> _THE TASK_
All the data must come back unchanged, except that pictures are left out.

> _DATASET EXTRACT_
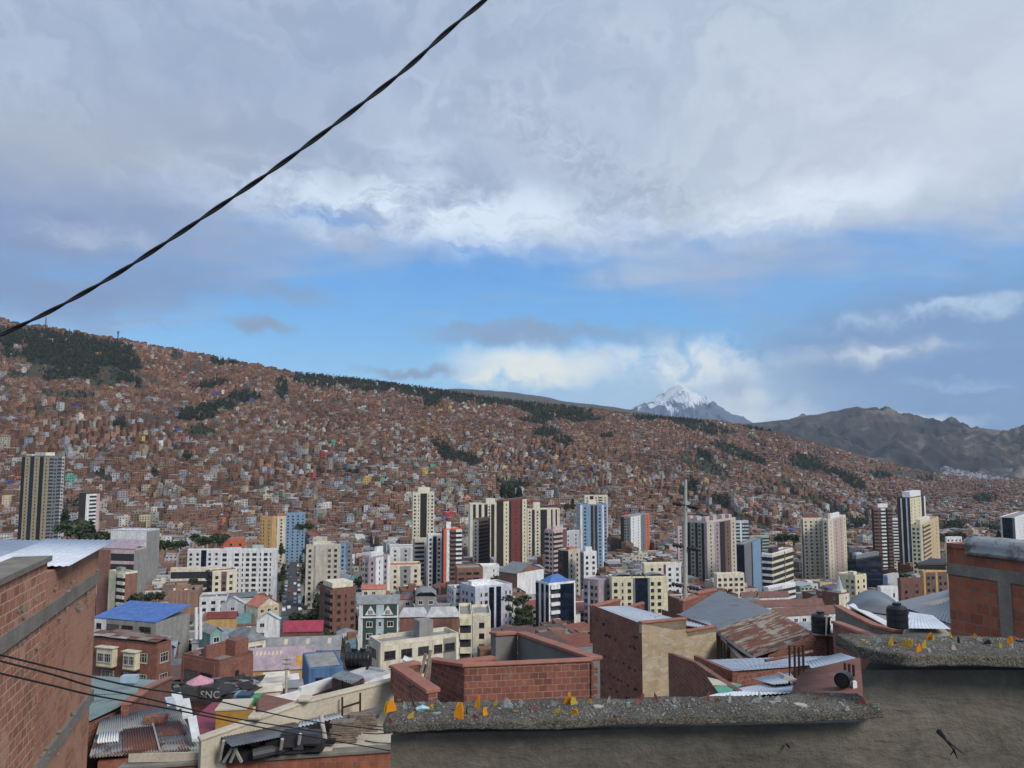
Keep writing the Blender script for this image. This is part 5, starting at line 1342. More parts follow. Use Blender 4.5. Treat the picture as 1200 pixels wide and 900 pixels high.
def rel(px, py, l):
    dx, dy = px-l[0], py-l[1]
    if abs(dx) > abs(dy)*1.1: return 'right of' if dx > 0 else 'left of'
    return 'above' if dy < 0 else 'below'
def tlabel(px,py,k,s):
    l = nearest_lm(px,py)[0]
    return f"{'tall dark' if TV[k][2]=='tall' else 'rounded dark green'} tree {rel(px,py,l)} the {l[3]}"
# named clumps: (px, py, D, n, spread m, size, kind)
CL = [(84,603,560,5,9,2.6,0),(104,618,500,4,9,1.8,2),(122,617,440,5,10,1.7,4),(150,628,440,7,14,1.4,0),(196,628,470,6,14,1.5,2),(240,622,520,8,18,1.5,4),(363,610,640,4,8,1.6,0),(404,672,440,8,14,1.3,2),
 (602,575,1000,8,18,2.2,1),(592,571,1020,5,12,2.2,3),(670,588,900,3,8,1.6,0),(604,694,300,3,5,.8,0),(616,716,280,5,6,.8,2),(610,706,285,4,5,.7,4),(705,676,400,2,4,1.3,0),(552,668,520,4,8,1.5,2),(540,660,560,3,8,1.5,0),(490,690,330,4,6,1.2,2),(580,672,420,2,4,1,0),
 (352,710,330,1,1,1.3,0),(372,709,330,2,3,1.5,2),(388,742,240,4,5,1.3,4),(180,690,330,3,5,1.2,0),(224,686,370,2,3,1.5,1),(924,622,660,4,9,1.8,2),(1117,622,760,6,12,1.8,0),(1150,625,780,5,10,1.7,2),(1168,626,780,4,9,1.7,4),
 (938,703,360,2,5,1.2,0),(955,702,370,3,7,1.2,2),(900,703,380,2,5,1.0,0),(853,696,400,3,8,1.0,4),(1048,665,470,2,4,1.4,0),(330,668,480,2,5,1.2,1),(357,665,480,2,5,1.3,1),(359,640,600,2,5,1.3,0),(330,640,600,2,5,1.3,1),(240,742,205,2,3,1.0,2),(1033,668,520,1,2,1.3,2)]
for (px,py,D,n,spr,s,k) in CL:
    for i in range(n):
        p = P(px,py,D); x = p.x+R.gauss(0,spr*.5); y = D+R.gauss(0,spr*.5)
        g0 = ground(x,y); s_ = s*R.uniform(.75,1.15)
        q = proj(x,y,g0+3); kk = k if R.random()<.7 else R.randrange(5)
        e = tree(x,y,s_,kk,tlabel(px,py,kk,s_))
        # stand where the photograph shows the crown
        if g0 < p.z-6*s_: e.location.z = max(g0, p.z-7*s_)
# avenue trees
for q in range(-10,430,13):
    for sd_ in (-1,1):
        if R.random() < .4:
            c = A0+AVD*(q+R.uniform(-3,3))+AVN*(sd_*6.4)
            pp = proj(c.x,c.y,ground(c.x,c.y)+3)
            kk = R.choice([0,2,4,1]); e = tree(c.x,c.y,R.uniform(.4,.75),kk,f"{'slim' if kk==1 else 'small round'} tree on the {'left' if sd_<0 else 'right'} pavement of the avenue",'trees along the avenue')
# gaps between houses
for i in range(60):
    px = R.uniform(120,1100); D = R.uniform(200,900); x = (px-600)/902*D; 
    if footprint_free(x,D,2):
        kk = R.randrange(5); s_ = R.uniform(.7,1.3); tp = proj(x,D,ground(x,D)+3)
        if cap_height(x,D,2,D) > 6*s_: tree(x,D,s_,kk,tlabel(tp[0],tp[1],kk,s_))
# woods on the slope: one mass
wood = MB(); nw = 0
for (cx,cy,rx,ry,sl,k) in PATCH:
    if k == 'cliff': num = int(rx*ry*.10)
    elif k == 'grass': num = int(rx*ry*.30)+3
    else: num = int(rx*ry*.80)+8
    for i in range(num):
        a = R.uniform(0,6.28); r_ = math.sqrt(R.random()); px = cx+rx*r_*math.cos(a); py = cy+ry*r_*math.sin(a)+sl*(px-cx)/rx
        if k != 'cliff' and patch_at(px, py, 1.15) is None: continue
        p = raycast(px, max(py,interp(px,RIDGE_PY)+1), 700)
        if p is None: continue
        h = R.uniform(7,15) if k=='wood' else R.uniform(3,7); rr_ = h*R.uniform(.16,.30)
        base = R.choice([(.020,.030,.016),(.030,.040,.020),(.042,.050,.024),(.024,.036,.022)])
        crown(wood, p.x,p.y,p.z-.5, rr_, h, 26, 'tall', R, 2.0 if h>6 else 1.2, base); nw += 1
for i in range(5200):   # scattered single bushes among the slope houses
    px = R.uniform(0,1200); py = R.uniform(interp(px,RIDGE_PY)+1, 610)
    p = raycast(px,py,880)
    if p is None: continue
    h = R.uniform(3,8); crown(wood,p.x,p.y,p.z+1,h*.35,h,9,'tall',R,1.5,(.024,.034,.018))
for i in range(160):    # along the skyline
    px = R.uniform(-5,1100); ry = interp(px,RIDGE_Y)-15; p = P(px, interp(px,RIDGE_PY), ry); h = R.uniform(4,9)
    crown(wood,p.x,ry,ground(p.x,ry),h*.3,h,16,'tall',R,1.4,(.018,.026,.016))
print('wood trees', nw, len(wood.n))
tag(wood.build('woodland', leafm), kind='stuff')
# masts on the skyline
for (px,py0,py1,lbl) in [(53,372,392,'thin lattice mast on the wooded skyline at the far left'),(138,388,400,'broad-topped lattice mast standing on the skyline ridge')]:
    Y = interp(px,RIDGE_Y)-20; g = P(px,py1,Y); tp = Zp(py0,Y); e = empty('lattice_mast',(g.x,Y,g.z-6)); H = tp-g.z+6
    for sx in (-1,1):
        for sy in (-1,1):
            mb = MB(); mb.tube([(sx*1.8,sy*1.8,0),(sx*.5,sy*.5,H)],.3,4); mb.build('leg',M['rebar'],e)
    mb = MB(); n = 8
    for i in range(n):
        f0,f1 = i/n,(i+1)/n; a0=1.8-1.3*f0; a1=1.8-1.3*f1
        mb.tube([(-a0,-a0,H*f0),(a1,-a1,H*f1)],.15,4); mb.tube([(a0,-a0,H*f0),(-a1,-a1,H*f1)],.15,4)
    mb.build('bracing',M['rebar'],e)
    if py0 == 388:
        mb = MB(); mb.box(-4,4,-.4,.4,H*.9,H*.96); mb.box(-3,3,-.4,.4,H*.75,H*.8); mb.build('crossarm',M['rebar'],e)
    tag(e,lbl,'mast')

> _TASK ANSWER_
Keep writing the Blender script for this image. This is part 5, starting at line 1342. More parts follow. Use Blender 4.5. Treat the picture as 1200 pixels wide and 900 pixels high.
def rel(px, py, l):
    dx, dy = px-l[0], py-l[1]
    if abs(dx) > abs(dy)*1.1: return 'right of' if dx > 0 else 'left of'
    return 'above' if dy < 0 else 'below'
def tlabel(px,py,k,s):
    l = nearest_lm(px,py)[0]
    return f"{'tall dark' if TV[k][2]=='tall' else 'rounded dark green'} tree {rel(px,py,l)} the {l[3]}"
# named clumps: (px, py, D, n, spread m, size, kind)
CL = [(84,603,560,5,9,2.6,0),(104,618,500,4,9,1.8,2),(122,617,440,5,10,1.7,4),(150,628,440,7,14,1.4,0),(196,628,470,6,14,1.5,2),(240,622,520,8,18,1.5,4),(363,610,640,4,8,1.6,0),(404,672,440,8,14,1.3,2),
 (602,575,1000,8,18,2.2,1),(592,571,1020,5,12,2.2,3),(670,588,900,3,8,1.6,0),(604,694,300,3,5,.8,0),(616,716,280,5,6,.8,2),(610,706,285,4,5,.7,4),(705,676,400,2,4,1.3,0),(552,668,520,4,8,1.5,2),(540,660,560,3,8,1.5,0),(490,690,330,4,6,1.2,2),(580,672,420,2,4,1,0),
 (352,710,330,1,1,1.3,0),(372,709,330,2,3,1.5,2),(388,742,240,4,5,1.3,4),(180,690,330,3,5,1.2,0),(224,686,370,2,3,1.5,1),(924,622,660,4,9,1.8,2),(1117,622,760,6,12,1.8,0),(1150,625,780,5,10,1.7,2),(1168,626,780,4,9,1.7,4),
 (938,703,360,2,5,1.2,0),(955,702,370,3,7,1.2,2),(900,703,380,2,5,1.0,0),(853,696,400,3,8,1.0,4),(1048,665,470,2,4,1.4,0),(330,668,480,2,5,1.2,1),(357,665,480,2,5,1.3,1),(359,640,600,2,5,1.3,0),(330,640,600,2,5,1.3,1),(240,742,205,2,3,1.0,2),(1033,668,520,1,2,1.3,2)]
for (px,py,D,n,spr,s,k) in CL:
    for i in range(n):
        p = P(px,py,D); x = p.x+R.gauss(0,spr*.5); y = D+R.gauss(0,spr*.5)
        g0 = ground(x,y); s_ = s*R.uniform(.75,1.15)
        q = proj(x,y,g0+3); kk = k if R.random()<.7 else R.randrange(5)
        e = tree(x,y,s_,kk,tlabel(px,py,kk,s_))
        # stand where the photograph shows the crown
        if g0 < p.z-6*s_: e.location.z = max(g0, p.z-7*s_)
# avenue trees
for q in range(-10,430,13):
    for sd_ in (-1,1):
        if R.random() < .4:
            c = A0+AVD*(q+R.uniform(-3,3))+AVN*(sd_*6.4)
            pp = proj(c.x,c.y,ground(c.x,c.y)+3)
            kk = R.choice([0,2,4,1]); e = tree(c.x,c.y,R.uniform(.4,.75),kk,f"{'slim' if kk==1 else 'small round'} tree on the {'left' if sd_<0 else 'right'} pavement of the avenue",'trees along the avenue')
# gaps between houses
for i in range(60):
    px = R.uniform(120,1100); D = R.uniform(200,900); x = (px-600)/902*D; 
    if footprint_free(x,D,2):
        kk = R.randrange(5); s_ = R.uniform(.7,1.3); tp = proj(x,D,ground(x,D)+3)
        if cap_height(x,D,2,D) > 6*s_: tree(x,D,s_,kk,tlabel(tp[0],tp[1],kk,s_))
# woods on the slope: one mass
wood = MB(); nw = 0
for (cx,cy,rx,ry,sl,k) in PATCH:
    if k == 'cliff': num = int(rx*ry*.10)
    elif k == 'grass': num = int(rx*ry*.30)+3
    else: num = int(rx*ry*.80)+8
    for i in range(num):
        a = R.uniform(0,6.28); r_ = math.sqrt(R.random()); px = cx+rx*r_*math.cos(a); py = cy+ry*r_*math.sin(a)+sl*(px-cx)/rx
        if k != 'cliff' and patch_at(px, py, 1.15) is None: continue
        p = raycast(px, max(py,interp(px,RIDGE_PY)+1), 700)
        if p is None: continue
        h = R.uniform(7,15) if k=='wood' else R.uniform(3,7); rr_ = h*R.uniform(.16,.30)
        base = R.choice([(.020,.030,.016),(.030,.040,.020),(.042,.050,.024),(.024,.036,.022)])
        crown(wood, p.x,p.y,p.z-.5, rr_, h, 26, 'tall', R, 2.0 if h>6 else 1.2, base); nw += 1
for i in range(5200):   # scattered single bushes among the slope houses
    px = R.uniform(0,1200); py = R.uniform(interp(px,RIDGE_PY)+1, 610)
    p = raycast(px,py,880)
    if p is None: continue
    h = R.uniform(3,8); crown(wood,p.x,p.y,p.z+1,h*.35,h,9,'tall',R,1.5,(.024,.034,.018))
for i in range(160):    # along the skyline
    px = R.uniform(-5,1100); ry = interp(px,RIDGE_Y)-15; p = P(px, interp(px,RIDGE_PY), ry); h = R.uniform(4,9)
    crown(wood,p.x,ry,ground(p.x,ry),h*.3,h,16,'tall',R,1.4,(.018,.026,.016))
print('wood trees', nw, len(wood.n))
tag(wood.build('woodland', leafm), kind='stuff')
# masts on the skyline
for (px,py0,py1,lbl) in [(53,372,392,'thin lattice mast on the wooded skyline at the far left'),(138,388,400,'broad-topped lattice mast standing on the skyline ridge')]:
    Y = interp(px,RIDGE_Y)-20; g = P(px,py1,Y); tp = Zp(py0,Y); e = empty('lattice_mast',(g.x,Y,g.z-6)); H = tp-g.z+6
    for sx in (-1,1):
        for sy in (-1,1):
            mb = MB(); mb.tube([(sx*1.8,sy*1.8,0),(sx*.5,sy*.5,H)],.3,4); mb.build('leg',M['rebar'],e)
    mb = MB(); n = 8
    for i in range(n):
        f0,f1 = i/n,(i+1)/n; a0=1.8-1.3*f0; a1=1.8-1.3*f1
        mb.tube([(-a0,-a0,H*f0),(a1,-a1,H*f1)],.15,4); mb.tube([(a0,-a0,H*f0),(-a1,-a1,H*f1)],.15,4)
    mb.build('bracing',M['rebar'],e)
    if py0 == 388:
        mb = MB(); mb.box(-4,4,-.4,.4,H*.9,H*.96); mb.box(-3,3,-.4,.4,H*.75,H*.8); mb.build('crossarm',M['rebar'],e)
    tag(e,lbl,'mast')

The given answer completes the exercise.